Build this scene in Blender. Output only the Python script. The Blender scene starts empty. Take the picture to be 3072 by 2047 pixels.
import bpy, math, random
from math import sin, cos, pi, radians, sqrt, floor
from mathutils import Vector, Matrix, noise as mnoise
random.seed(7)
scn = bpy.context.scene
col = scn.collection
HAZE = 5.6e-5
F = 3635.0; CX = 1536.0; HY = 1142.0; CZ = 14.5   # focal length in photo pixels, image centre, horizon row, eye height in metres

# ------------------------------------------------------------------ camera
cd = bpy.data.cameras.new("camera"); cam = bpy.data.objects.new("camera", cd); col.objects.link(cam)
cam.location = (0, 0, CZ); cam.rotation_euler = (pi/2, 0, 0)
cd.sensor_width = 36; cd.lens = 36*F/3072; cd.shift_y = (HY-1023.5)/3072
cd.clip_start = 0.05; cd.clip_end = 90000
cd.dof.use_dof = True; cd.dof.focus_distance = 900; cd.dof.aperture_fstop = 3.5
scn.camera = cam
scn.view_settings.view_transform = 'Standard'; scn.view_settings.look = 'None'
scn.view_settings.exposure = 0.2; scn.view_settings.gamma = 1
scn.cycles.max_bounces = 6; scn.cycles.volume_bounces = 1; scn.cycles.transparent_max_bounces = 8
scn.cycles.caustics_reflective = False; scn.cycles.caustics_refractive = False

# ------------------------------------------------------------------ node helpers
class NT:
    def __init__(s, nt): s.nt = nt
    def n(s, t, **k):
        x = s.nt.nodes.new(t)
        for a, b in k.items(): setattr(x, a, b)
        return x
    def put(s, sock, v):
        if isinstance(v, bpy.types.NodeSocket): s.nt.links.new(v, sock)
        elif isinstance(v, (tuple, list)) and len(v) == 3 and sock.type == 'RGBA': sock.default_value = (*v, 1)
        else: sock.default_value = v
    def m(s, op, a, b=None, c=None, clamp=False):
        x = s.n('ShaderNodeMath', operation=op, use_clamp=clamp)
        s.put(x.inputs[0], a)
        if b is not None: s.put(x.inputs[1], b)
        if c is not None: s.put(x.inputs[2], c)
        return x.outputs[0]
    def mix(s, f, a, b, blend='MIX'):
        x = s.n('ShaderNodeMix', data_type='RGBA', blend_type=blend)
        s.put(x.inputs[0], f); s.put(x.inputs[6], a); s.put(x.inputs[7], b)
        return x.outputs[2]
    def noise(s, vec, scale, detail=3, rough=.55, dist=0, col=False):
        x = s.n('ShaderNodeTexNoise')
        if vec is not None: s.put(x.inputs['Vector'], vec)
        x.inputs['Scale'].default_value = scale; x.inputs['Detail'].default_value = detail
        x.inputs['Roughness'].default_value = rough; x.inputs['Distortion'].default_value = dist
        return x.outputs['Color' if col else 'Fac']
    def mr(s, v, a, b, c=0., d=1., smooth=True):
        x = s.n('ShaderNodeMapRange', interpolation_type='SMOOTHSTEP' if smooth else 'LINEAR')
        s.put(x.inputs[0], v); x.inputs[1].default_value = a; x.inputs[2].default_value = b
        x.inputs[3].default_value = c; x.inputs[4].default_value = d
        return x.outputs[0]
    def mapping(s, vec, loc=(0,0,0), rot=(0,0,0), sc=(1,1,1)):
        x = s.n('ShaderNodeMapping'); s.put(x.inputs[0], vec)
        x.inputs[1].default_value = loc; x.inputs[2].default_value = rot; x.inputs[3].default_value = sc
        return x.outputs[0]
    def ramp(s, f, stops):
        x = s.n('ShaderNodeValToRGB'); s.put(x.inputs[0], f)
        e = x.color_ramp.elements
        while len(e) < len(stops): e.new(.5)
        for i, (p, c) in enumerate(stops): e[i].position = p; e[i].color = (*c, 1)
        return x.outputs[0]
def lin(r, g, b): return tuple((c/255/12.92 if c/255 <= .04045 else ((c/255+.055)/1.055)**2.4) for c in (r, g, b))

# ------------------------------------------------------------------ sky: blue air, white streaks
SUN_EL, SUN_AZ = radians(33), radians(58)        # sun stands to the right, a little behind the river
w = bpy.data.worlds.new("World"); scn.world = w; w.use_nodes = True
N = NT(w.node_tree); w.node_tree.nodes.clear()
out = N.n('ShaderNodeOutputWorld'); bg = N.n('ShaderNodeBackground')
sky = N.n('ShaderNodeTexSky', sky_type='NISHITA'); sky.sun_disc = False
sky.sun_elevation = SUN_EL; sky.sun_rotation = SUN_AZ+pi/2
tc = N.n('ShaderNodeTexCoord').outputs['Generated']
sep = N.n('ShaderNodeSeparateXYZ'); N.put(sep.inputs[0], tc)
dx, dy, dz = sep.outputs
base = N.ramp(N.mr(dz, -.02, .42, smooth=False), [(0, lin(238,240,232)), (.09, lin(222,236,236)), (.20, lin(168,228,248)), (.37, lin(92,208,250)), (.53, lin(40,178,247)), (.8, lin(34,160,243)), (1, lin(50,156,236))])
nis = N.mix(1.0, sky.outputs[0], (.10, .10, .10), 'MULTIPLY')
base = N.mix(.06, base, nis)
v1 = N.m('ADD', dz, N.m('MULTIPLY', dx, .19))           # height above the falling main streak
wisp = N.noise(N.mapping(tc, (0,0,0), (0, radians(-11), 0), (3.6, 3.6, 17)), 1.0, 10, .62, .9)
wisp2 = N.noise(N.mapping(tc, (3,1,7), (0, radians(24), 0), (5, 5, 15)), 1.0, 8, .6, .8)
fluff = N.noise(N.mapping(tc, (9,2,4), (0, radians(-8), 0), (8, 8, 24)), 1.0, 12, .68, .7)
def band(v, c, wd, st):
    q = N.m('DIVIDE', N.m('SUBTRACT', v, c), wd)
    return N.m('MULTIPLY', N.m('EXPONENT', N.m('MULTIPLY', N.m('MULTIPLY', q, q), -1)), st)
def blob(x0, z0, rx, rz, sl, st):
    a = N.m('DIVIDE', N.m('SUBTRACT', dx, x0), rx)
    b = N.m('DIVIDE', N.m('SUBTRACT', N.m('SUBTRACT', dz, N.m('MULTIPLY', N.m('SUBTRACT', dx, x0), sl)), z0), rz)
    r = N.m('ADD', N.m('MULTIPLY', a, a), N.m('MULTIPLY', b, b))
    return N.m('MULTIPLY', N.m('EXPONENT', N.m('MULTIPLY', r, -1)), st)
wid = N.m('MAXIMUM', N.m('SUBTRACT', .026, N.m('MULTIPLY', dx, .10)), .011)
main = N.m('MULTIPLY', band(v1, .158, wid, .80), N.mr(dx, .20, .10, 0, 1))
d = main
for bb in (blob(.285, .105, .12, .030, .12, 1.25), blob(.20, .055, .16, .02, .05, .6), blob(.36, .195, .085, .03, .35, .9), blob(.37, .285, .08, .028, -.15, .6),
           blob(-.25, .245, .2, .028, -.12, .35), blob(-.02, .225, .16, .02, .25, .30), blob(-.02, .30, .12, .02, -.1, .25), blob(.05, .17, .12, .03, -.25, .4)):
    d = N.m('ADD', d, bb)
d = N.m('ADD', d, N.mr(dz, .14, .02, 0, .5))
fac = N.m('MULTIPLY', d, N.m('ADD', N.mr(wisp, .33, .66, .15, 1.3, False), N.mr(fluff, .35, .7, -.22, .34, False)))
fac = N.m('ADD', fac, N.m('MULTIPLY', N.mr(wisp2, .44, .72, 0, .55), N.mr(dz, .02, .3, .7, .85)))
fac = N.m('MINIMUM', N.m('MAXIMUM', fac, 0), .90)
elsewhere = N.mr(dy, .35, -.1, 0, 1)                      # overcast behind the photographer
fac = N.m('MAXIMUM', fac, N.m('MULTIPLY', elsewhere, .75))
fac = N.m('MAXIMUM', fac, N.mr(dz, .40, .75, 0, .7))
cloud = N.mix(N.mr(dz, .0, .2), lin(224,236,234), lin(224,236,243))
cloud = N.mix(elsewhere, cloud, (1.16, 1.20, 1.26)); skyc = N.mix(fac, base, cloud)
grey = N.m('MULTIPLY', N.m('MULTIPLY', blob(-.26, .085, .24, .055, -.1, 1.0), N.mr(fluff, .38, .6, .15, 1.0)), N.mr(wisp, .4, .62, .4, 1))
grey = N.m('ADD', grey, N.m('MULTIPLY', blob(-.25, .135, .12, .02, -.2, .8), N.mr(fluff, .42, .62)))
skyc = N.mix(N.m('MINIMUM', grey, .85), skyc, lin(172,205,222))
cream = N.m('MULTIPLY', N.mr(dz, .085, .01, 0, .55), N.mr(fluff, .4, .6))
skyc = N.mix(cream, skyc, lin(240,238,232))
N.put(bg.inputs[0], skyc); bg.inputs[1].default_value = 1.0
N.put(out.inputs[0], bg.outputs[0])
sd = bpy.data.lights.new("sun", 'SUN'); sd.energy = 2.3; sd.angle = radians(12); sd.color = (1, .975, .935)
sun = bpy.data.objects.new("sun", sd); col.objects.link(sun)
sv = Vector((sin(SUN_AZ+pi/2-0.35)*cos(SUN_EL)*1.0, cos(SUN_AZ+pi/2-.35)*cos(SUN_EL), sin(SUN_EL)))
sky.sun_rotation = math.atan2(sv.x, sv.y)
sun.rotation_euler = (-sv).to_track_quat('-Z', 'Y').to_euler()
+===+
### To be done
Starting at the first line of the material above, reproduce each line exactly up to and including the line with "F = 3635.0;".

### Response to this exercise
Build this scene in Blender. Output only the Python script. The Blender scene starts empty. Take the picture to be 3072 by 2047 pixels.
import bpy, math, random
from math import sin, cos, pi, radians, sqrt, floor
from mathutils import Vector, Matrix, noise as mnoise
random.seed(7)
scn = bpy.context.scene
col = scn.collection
HAZE = 5.6e-5
F = 3635.0; CX = 1536.0; HY = 1142.0; CZ = 14.5   # focal length in photo pixels, image centre, horizon row, eye height in metres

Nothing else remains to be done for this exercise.